Stored data:
┌────────
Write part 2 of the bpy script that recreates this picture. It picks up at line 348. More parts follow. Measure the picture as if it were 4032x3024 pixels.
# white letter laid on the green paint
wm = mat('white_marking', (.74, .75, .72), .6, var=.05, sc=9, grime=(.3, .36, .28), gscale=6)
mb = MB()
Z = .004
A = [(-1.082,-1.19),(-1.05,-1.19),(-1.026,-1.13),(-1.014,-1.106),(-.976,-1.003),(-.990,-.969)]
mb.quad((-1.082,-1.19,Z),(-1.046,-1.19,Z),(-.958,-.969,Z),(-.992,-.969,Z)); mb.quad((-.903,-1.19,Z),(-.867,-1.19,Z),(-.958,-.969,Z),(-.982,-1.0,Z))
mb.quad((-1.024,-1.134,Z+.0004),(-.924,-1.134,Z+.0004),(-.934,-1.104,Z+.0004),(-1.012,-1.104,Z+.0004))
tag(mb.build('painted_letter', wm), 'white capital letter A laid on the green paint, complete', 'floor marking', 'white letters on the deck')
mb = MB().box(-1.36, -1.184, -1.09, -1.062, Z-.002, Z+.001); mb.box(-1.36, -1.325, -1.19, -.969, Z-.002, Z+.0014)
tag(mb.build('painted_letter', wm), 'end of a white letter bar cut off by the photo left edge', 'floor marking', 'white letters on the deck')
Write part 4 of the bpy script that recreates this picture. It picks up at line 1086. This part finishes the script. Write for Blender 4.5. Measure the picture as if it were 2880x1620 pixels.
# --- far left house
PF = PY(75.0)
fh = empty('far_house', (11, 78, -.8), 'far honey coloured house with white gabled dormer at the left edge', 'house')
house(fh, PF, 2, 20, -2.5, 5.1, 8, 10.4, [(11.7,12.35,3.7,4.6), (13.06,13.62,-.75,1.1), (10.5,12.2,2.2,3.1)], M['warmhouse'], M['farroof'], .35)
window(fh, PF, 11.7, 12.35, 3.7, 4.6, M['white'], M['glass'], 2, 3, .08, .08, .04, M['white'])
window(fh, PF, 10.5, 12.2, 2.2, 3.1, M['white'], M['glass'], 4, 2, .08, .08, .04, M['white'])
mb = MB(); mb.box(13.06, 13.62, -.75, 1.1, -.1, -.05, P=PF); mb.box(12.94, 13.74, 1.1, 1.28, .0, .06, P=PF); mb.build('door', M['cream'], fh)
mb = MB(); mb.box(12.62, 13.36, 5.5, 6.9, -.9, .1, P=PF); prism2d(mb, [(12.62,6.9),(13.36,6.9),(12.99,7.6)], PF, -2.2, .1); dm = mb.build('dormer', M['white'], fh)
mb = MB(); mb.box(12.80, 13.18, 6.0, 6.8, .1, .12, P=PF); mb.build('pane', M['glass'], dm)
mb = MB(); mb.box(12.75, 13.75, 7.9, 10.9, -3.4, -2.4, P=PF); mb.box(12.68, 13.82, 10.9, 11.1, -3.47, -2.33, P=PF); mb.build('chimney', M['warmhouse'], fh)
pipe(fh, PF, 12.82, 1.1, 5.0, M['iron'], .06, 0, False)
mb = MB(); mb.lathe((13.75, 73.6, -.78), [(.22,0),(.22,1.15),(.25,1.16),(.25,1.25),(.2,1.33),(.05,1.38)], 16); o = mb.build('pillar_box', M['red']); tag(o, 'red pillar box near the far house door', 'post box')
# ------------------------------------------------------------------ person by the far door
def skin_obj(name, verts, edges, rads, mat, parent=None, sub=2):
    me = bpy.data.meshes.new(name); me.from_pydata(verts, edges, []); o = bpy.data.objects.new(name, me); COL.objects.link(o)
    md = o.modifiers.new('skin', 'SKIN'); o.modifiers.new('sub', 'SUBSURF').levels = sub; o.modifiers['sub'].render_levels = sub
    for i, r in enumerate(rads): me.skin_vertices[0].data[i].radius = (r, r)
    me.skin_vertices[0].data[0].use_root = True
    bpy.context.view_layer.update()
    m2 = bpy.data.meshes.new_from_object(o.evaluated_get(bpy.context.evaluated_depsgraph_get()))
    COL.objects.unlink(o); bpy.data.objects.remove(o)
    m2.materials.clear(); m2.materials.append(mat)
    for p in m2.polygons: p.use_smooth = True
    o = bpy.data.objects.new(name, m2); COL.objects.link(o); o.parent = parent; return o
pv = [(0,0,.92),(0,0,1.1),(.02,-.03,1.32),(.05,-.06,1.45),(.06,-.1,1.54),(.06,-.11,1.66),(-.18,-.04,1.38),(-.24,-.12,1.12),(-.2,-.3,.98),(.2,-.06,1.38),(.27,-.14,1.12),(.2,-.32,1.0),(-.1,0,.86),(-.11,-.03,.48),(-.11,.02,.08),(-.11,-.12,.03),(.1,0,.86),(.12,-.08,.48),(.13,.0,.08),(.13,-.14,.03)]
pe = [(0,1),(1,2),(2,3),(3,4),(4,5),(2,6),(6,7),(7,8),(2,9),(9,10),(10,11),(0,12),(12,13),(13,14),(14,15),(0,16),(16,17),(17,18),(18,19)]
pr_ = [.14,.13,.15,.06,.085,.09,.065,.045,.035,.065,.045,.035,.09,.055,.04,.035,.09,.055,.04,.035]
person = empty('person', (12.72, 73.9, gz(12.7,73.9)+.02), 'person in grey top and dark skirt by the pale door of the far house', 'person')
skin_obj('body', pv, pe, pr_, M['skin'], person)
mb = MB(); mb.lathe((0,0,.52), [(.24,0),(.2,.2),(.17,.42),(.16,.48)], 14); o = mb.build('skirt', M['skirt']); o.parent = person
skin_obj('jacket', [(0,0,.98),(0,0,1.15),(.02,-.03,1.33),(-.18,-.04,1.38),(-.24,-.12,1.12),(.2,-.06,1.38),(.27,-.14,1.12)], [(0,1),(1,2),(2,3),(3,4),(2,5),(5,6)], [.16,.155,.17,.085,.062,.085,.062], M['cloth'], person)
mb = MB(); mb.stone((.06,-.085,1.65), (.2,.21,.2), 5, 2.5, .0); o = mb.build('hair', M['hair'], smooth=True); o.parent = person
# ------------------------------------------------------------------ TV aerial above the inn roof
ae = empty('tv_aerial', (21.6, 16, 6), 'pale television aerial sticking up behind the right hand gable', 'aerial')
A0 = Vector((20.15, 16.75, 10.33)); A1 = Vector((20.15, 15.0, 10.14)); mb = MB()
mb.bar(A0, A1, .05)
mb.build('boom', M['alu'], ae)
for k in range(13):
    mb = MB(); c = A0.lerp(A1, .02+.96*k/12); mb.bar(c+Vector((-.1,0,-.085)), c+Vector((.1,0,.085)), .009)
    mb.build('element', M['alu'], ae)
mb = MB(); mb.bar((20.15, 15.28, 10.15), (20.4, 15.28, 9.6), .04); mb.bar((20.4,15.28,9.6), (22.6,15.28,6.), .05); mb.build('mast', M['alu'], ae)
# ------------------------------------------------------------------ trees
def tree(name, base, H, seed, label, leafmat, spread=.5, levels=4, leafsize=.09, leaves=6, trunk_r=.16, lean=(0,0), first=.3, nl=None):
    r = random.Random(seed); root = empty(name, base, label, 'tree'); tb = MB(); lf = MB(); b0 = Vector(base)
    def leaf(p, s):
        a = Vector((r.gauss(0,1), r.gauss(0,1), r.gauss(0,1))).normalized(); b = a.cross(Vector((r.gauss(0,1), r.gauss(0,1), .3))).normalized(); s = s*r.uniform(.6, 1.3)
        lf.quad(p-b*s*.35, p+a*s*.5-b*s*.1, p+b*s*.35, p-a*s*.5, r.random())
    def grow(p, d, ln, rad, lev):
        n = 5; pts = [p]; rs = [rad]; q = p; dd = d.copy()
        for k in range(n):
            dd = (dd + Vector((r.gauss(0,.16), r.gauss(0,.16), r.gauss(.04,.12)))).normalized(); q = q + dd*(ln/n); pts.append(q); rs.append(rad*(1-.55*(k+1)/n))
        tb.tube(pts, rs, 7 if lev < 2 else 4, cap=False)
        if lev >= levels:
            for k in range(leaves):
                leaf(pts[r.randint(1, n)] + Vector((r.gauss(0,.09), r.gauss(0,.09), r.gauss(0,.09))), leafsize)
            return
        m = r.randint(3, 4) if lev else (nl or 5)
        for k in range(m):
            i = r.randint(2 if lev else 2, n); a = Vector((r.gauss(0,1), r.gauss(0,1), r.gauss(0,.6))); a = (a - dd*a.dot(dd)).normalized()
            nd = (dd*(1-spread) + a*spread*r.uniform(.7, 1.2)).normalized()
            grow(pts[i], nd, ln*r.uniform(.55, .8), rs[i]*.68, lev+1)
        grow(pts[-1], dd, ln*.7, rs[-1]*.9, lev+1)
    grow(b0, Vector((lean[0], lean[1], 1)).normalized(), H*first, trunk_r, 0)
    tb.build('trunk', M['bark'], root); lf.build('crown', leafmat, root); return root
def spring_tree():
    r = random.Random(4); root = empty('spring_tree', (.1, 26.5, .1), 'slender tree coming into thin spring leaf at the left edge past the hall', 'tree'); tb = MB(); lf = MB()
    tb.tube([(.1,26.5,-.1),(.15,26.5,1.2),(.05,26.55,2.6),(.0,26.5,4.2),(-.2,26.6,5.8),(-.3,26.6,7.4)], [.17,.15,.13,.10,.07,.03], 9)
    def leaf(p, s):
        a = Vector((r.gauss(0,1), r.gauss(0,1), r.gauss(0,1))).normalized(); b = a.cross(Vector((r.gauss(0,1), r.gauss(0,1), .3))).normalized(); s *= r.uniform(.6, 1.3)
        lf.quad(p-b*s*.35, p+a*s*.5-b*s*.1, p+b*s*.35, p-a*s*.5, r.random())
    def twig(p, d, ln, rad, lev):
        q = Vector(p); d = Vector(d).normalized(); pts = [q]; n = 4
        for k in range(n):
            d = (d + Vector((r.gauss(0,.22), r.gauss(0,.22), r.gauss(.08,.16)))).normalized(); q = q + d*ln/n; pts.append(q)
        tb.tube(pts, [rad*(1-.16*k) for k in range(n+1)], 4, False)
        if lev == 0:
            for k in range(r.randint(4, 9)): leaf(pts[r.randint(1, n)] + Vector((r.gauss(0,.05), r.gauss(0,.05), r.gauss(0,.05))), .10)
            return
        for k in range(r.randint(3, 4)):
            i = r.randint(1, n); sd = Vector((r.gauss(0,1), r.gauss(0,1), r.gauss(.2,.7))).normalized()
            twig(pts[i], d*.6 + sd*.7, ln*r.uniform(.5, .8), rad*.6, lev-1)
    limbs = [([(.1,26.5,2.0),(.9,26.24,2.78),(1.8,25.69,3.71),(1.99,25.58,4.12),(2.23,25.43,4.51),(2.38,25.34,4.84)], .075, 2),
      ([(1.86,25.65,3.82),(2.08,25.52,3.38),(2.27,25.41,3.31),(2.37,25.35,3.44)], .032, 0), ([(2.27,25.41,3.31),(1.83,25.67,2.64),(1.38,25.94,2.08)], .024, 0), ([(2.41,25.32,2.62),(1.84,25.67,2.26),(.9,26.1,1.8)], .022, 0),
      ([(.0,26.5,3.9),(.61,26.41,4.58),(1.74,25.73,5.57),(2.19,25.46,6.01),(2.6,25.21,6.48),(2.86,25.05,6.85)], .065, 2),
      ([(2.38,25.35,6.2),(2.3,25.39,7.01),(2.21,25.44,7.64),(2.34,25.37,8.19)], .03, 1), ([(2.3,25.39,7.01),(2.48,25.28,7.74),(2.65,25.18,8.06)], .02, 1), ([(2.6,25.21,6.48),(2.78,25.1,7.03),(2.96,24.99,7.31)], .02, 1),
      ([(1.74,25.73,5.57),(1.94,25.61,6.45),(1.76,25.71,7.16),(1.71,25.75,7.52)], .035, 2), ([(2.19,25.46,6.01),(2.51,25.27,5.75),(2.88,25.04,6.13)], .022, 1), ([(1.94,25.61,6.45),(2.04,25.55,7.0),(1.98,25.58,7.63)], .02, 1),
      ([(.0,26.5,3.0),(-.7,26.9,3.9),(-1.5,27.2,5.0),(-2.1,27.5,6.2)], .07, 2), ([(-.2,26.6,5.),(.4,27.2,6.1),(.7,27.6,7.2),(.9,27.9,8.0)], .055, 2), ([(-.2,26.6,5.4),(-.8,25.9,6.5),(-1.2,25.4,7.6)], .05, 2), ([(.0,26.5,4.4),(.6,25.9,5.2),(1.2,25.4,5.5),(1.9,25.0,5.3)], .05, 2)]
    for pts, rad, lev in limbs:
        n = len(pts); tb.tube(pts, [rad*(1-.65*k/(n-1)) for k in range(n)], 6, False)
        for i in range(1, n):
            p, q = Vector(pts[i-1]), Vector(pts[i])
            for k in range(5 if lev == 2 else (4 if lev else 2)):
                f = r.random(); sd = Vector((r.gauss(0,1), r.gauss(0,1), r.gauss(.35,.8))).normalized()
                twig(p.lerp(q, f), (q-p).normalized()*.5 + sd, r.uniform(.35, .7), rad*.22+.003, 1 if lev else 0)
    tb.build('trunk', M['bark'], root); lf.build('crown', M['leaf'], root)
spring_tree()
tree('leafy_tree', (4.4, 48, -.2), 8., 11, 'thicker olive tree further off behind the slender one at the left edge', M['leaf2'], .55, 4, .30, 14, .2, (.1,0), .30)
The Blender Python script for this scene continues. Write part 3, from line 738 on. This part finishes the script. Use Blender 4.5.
└────────
> Your instructions
Up to and including the line with "tag(mb.build('painted_letter', wm), 'end", print every line of the records from the start.

> Written response
Write part 2 of the bpy script that recreates this picture. It picks up at line 348. More parts follow. Measure the picture as if it were 4032x3024 pixels.
# white letter laid on the green paint
wm = mat('white_marking', (.74, .75, .72), .6, var=.05, sc=9, grime=(.3, .36, .28), gscale=6)
mb = MB()
Z = .004
A = [(-1.082,-1.19),(-1.05,-1.19),(-1.026,-1.13),(-1.014,-1.106),(-.976,-1.003),(-.990,-.969)]
mb.quad((-1.082,-1.19,Z),(-1.046,-1.19,Z),(-.958,-.969,Z),(-.992,-.969,Z)); mb.quad((-.903,-1.19,Z),(-.867,-1.19,Z),(-.958,-.969,Z),(-.982,-1.0,Z))
mb.quad((-1.024,-1.134,Z+.0004),(-.924,-1.134,Z+.0004),(-.934,-1.104,Z+.0004),(-1.012,-1.104,Z+.0004))
tag(mb.build('painted_letter', wm), 'white capital letter A laid on the green paint, complete', 'floor marking', 'white letters on the deck')
mb = MB().box(-1.36, -1.184, -1.09, -1.062, Z-.002, Z+.001); mb.box(-1.36, -1.325, -1.19, -.969, Z-.002, Z+.0014)
tag(mb.build('painted_letter', wm), 'end of a white letter bar cut off by the photo left edge', 'floor marking', 'white letters on the deck')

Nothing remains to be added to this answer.